MONTREAL — Much lip service have been paid to the "branch of the future," but two credit unions have already implemented their own strategies to take their branch networks into the future... or not.

For years, futurists predicted that brick-and-mortar branches would go the way of the dodo, but they're still alive and well — if nearly unrecognizable from the branches of yore.

All that marble, the crimson velvet ropes, the tellers lined up like so many peas in a pod have given way to kiosks so smart they should have diplomas, or to the branch each member can hold in the palm of his hand.

At $2.5 billion Coastal FCU in Raleigh, N.C., personal teller machines (PTMs) and interactive teller machines (ITMs) have replaced the teller line and drive-throughs respectively.

The PTMs and ITMs use remote video technology from NCR that allow members to interact with a human teller located at a different site. The results, according to CEO Chuck Purvis, speak for themselves:

  • Zero robberies in the last five years
  • Number of tellers decreased by 40%
  • Number of hours teller service is available to members increased 86%
  • Number branch managers decreased 50%
  • Sales per branch FTE per day increased 73%

"We know of at least one case where a robber entered one of our facilities, couldn't figure out where there was anything to rob, walked back out and up the street to go rob a bank instead," Purvis told a standing-room-only crowd at NAFCU's annual meeting here.
Although Coastal didn't retrofit all of its branches overnight, it has now implemented the "tellerless" strategy across its entire branch network — much to the initial dismay of Purvis' mother-in-law.

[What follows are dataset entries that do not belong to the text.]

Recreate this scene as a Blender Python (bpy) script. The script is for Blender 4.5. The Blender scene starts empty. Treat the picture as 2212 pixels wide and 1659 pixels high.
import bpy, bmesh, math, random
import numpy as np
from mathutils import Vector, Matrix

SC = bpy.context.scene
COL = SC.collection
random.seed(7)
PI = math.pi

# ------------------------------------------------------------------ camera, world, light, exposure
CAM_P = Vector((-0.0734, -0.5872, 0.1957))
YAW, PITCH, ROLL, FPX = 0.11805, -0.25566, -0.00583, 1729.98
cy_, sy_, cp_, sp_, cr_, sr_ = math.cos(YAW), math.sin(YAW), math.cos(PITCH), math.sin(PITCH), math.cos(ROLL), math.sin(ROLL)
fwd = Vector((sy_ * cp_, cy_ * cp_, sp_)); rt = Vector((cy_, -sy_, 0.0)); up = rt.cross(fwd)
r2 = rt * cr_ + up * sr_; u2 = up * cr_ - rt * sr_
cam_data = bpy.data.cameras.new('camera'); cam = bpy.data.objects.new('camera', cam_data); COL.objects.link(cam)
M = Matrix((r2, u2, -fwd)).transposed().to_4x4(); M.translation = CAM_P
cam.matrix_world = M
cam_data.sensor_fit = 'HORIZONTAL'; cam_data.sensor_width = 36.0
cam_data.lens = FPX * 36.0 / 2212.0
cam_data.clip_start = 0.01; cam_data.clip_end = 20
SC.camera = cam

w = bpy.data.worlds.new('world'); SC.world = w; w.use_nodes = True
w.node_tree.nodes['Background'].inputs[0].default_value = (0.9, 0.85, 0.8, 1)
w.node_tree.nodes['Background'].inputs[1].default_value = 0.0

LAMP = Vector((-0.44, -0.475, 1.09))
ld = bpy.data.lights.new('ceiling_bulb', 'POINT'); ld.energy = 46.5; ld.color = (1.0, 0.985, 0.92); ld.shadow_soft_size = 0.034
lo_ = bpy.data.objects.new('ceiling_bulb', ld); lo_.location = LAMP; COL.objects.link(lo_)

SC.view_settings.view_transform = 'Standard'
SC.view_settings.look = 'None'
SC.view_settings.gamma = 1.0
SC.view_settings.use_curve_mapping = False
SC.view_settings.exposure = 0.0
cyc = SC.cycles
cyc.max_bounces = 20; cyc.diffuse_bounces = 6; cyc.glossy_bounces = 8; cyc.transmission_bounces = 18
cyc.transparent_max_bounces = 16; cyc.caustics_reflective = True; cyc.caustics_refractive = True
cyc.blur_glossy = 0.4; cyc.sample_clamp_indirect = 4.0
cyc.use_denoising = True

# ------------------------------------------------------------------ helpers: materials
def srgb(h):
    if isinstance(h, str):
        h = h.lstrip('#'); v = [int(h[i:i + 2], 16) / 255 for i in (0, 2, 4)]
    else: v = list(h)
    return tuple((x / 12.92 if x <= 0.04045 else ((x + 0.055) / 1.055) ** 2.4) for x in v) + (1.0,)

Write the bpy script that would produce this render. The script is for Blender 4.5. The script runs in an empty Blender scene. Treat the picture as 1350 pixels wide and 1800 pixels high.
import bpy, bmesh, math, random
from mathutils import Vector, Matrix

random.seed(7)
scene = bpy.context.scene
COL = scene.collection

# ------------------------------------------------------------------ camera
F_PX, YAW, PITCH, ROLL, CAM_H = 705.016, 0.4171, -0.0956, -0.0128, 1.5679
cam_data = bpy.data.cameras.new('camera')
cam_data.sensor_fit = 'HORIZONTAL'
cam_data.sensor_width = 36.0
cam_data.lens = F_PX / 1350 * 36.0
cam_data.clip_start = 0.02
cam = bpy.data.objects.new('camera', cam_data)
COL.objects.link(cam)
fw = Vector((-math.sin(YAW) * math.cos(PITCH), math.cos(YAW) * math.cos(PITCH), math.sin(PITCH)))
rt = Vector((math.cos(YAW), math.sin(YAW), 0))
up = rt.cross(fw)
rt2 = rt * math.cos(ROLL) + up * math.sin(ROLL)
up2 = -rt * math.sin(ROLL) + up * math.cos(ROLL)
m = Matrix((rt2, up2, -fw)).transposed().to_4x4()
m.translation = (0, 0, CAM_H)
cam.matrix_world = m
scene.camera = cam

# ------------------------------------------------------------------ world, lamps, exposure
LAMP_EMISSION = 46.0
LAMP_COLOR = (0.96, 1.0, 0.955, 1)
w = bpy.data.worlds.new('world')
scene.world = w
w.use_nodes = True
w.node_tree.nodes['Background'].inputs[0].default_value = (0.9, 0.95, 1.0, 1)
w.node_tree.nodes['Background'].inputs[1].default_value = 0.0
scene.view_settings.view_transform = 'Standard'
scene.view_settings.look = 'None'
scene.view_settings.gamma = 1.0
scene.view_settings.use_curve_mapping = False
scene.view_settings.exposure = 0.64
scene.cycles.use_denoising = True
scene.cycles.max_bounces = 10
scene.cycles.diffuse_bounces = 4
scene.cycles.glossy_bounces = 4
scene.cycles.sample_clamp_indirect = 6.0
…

"We had a small group of members who, as we converted their branch, they'd go find one of the branches we hadn't converted," he said. "Then we'd convert that branch, and they'd go find another. My 81-year-old mother-in-law was among this small group who would drive all over town looking for the branch we hadn't converted yet. But we have concierges in the branches to help people the first few times they use the technology. Once they actually use it, they're sold."

At $17.8 billion Pentagon FCU in Alexandria, Va., on the other hand, members might be hard-pressed to find a PenFed branch.

"We have 29 branches for 1.3 million members," CEO James Schenck said. "We'll do $2 billion in business in California this year, but we have no branches there."

With members scattered not only all over the U.S. but also deployed all over the world — including some places you really don't want to be building a branch — PenFed serves its member primarily by traditional call centers and over the Internet.

Schenck shared a timeline showing how delivery channels at PenFed have changed over the years. In the 1930s, when PenFed was first chartered as the War Department FCU, 100% of transactions were done at the branch.

But by the 1970s, call centers started chipping away at the branch channel. By the 1990s, phones had eclipsed branches and online banking was in its infancy. By the 2000s, the web was neck-and-neck with phones, with web taking the lead in 2010. Indeed, when PenFed launched its mobile banking, the use of phones plummeted while web and mobile skyrocketed.

Ten years ago, Schenck said, PenFed set a goal of conducting 80% of its business via online and mobile banking, 15% via call center and 5% in brick-and-mortar branches. The CU has already surpassed that.

"We drove our operating costs down from 187 bps to 100 bps," he said. "The money saved gets plowed into the interest rates we offer on deposits and loans."

Indeed, PenFed has gone against conventional wisdom by deciding to compete on price. "Bank of America owns the brand of convenience," Schenck said, noting the crushing number of B of A branches. "So we're not going to go after convenience. In my world, USAA wins the service award every year."

That left price, and to make that happen meant finding ways to drive down costs. "We have one-ply toilet paper. We've got no art on the walls," he related. "We drove down our costs and use that to offer the best price."

A member of the audience asked Purvis, whose branches have no tellers in them, and Schenck, who has so few branches, where members go to close a loan. Both CEOs sais their credit unions use DocuSign technology, which allows loans to be closed online. Schenck added that PenFed will even send a loan officer to a member's office or home to close a loan, if need be.

Noting that Coastal and PenFed have completely different strategies when it comes to branching, Schenck pointed out that both strategies are working very well.

"We compared notes, and we have the same ROA, but what we do with it and how we get it is different," he said. "Years ago, when I came out of the Pentagon and went to work for my predecessor, Frank Pollack, he told me it was fine to come to these conferences and share our strategy, because we could all triple in size and still be just 20% of the financial services market. There is room for all of us to grow."